Kind of like the saints oft he early church.
It is our hope that gives us strength to carry on ( and carry boxes)
We hope for a Church Building. The confirmands are real witnesses to
that faith. Even as a new church with all of its difficulkies we
still have young people willing to turn their lives over to the will
of Christ.
My sermon title is "My hope is built on..." Salvation, Patience, the
Holy Spirit.
SunCityRev
"Pentecost" is the Greek term for the Jewish feas of Weeks, which
fell on the 50th day after the ceremony of the barley sheaf during
Passover. It marked the beginning of the offering of the first
fruits. This is very significant in understanding Paul's use of the
term first fruits.
While the NT, when it refers to Pentecost, still thinks of it in
terms of the Jewish feast, the Church remembers that it was on
Pentecost that the Holy Spirit came giving birth to the Church (Acts
2).
The Holy Spirit dwells in us as the first fruit even as we wait for
full adoption. The Petersen translation says the "God has taken up
residence in our lives."
I see three important faith characteristics: 1. The faithful will
sense, even in the midst of pain, the potential birth of God's
future.

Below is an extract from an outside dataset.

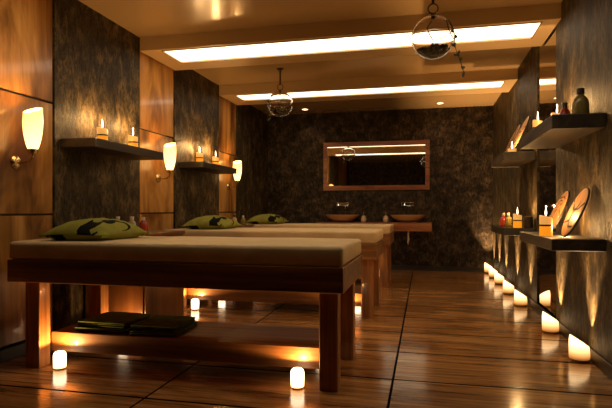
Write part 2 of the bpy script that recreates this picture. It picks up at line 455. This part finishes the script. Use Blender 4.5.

They will wait like a pregnant woman, full of high hopes and
great expectations knowint that God is about to do something great.
2. The faithful will know that even in pain, God is with us and
within us searching and interceding with sighs too deep for words.
There is a peace and confidence when all human searching offers no
good reason for such peace and comfort.
3. The faithful know that God is victorious despite the powers
against them. All things work together for good, even the bad
things. That great hope for tomorrow gives strength for today.